## [Goal]
Starting at the first line of the listing below, repeat each line exactly until the line containing "col = sc.collection", which you include. Leave out pictures.

## [Recorded data]
⁂

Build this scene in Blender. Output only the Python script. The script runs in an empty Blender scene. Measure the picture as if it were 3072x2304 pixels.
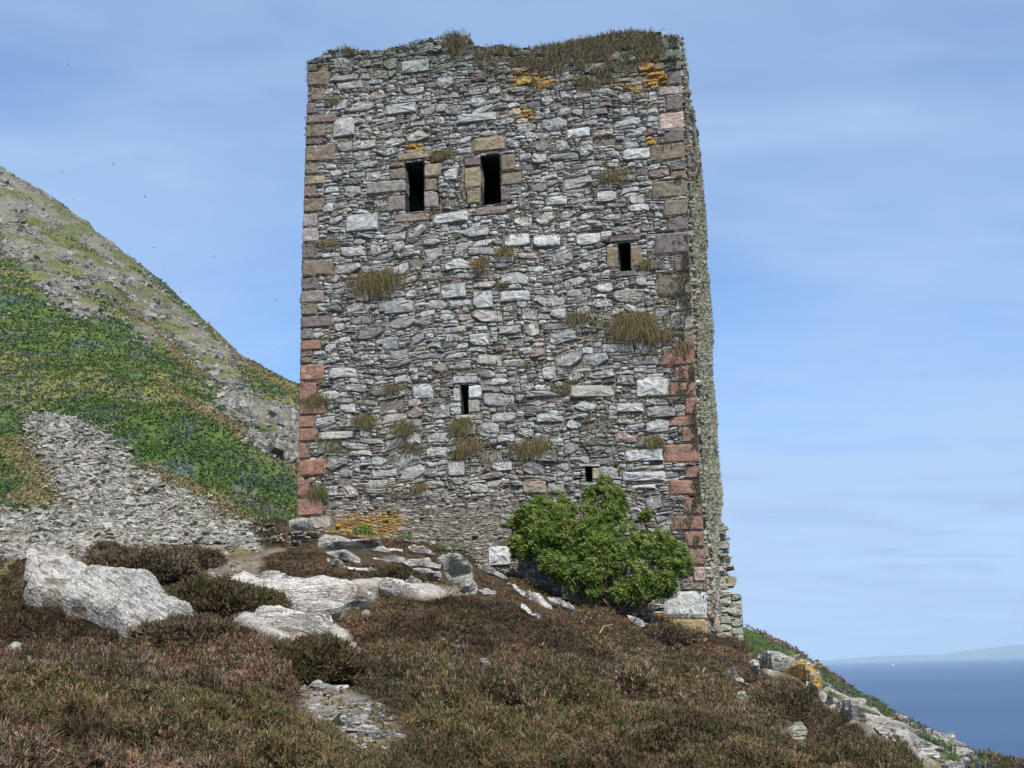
import bpy, math, random
import numpy as np
from mathutils import Vector, Matrix
R = math.radians
random.seed(7); rng = np.random.default_rng(7)
sc = bpy.context.scene
col = sc.collection

# ------------------------------------------------------------------ camera
F, PITCH, ROLL = 1150.0, R(13.87), R(1.5)
fw = np.array([0, math.cos(PITCH), math.sin(PITCH)])
up0 = np.array([0, -math.sin(PITCH), math.cos(PITCH)]); rt0 = np.array([1.0, 0, 0])
cup = up0*math.cos(ROLL)+rt0*math.sin(ROLL); crt = rt0*math.cos(ROLL)-up0*math.sin(ROLL)
cam = bpy.data.cameras.new('camera'); co = bpy.data.objects.new('camera', cam); col.objects.link(co)
cam.sensor_width = 36; cam.lens = F/1024*36; cam.clip_start = .1; cam.clip_end = 200000
m = Matrix.Identity(4)
for i in range(3): m[i][0] = crt[i]; m[i][1] = cup[i]; m[i][2] = -fw[i]
co.matrix_world = m; sc.camera = co
def ray(x, y):                       # photograph pixel (3072 wide) -> unit-depth direction
    d = fw+crt*((x/3-512)/F)+cup*((384-y/3)/F)
    return d
def proj(P):
    P = np.asarray(P, float); c = P@fw
    c = np.where(c > .05, c, np.nan)
    return ((P@crt)/c*F+512)*3, (384-(P@cup)/c*F)*3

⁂

## [Answer for the task]
Build this scene in Blender. Output only the Python script. The script runs in an empty Blender scene. Measure the picture as if it were 3072x2304 pixels.
import bpy, math, random
import numpy as np
from mathutils import Vector, Matrix
R = math.radians
random.seed(7); rng = np.random.default_rng(7)
sc = bpy.context.scene
col = sc.collection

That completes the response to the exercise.